Wednesday, July 20, 2011

An Exercise in Futility

Like many women, I've never been happy with my body. I've always zeroed in on the flaws, staring at my reflection, half believing that if I stood there long enough, my intense gaze would melt away my "problem areas." Still, even in the midst of my self-loathing, I felt like my body was passable, at least when I was wearing clothes (as opposed to a bathing suit - or worse). And so I never felt it necessary to exercise.

Then I had children. And my body slowly ballooned through a combination of baby weight and being a stay-at-home mom with ready access to a refrigerator and pantry at all times. Today I'm up to my highest weight - 20 lbs more than I weighed in my glory days.
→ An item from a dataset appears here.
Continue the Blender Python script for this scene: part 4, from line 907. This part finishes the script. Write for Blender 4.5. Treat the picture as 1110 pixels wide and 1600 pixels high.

The hardest part of my downhill journey is admitting something to myself. I've always told myself that if I exercised, I'd easily achieve the body I've always longed for. But it turns out that's simply not true.

Maybe it's because I waited until I was 38 to give it a whirl, but despite my commitment to jogging every other day without fail, my metabolism refuses to budge. My body revels in its current state, hanging onto that 20 lbs for dear life. It's been 3 months and NOTHING.

It's frustrating and hard to keep up with the exercise regimen with no visible results. My clothes fit the same. The scale reads the same. I try telling myself that my heart, lungs, cholesterol levels - my insides must be looking really healthy! Sexy even! Somehow that's not a big comfort. Did I just say big? Well, I guess that's fitting. (Unlike my jeans.)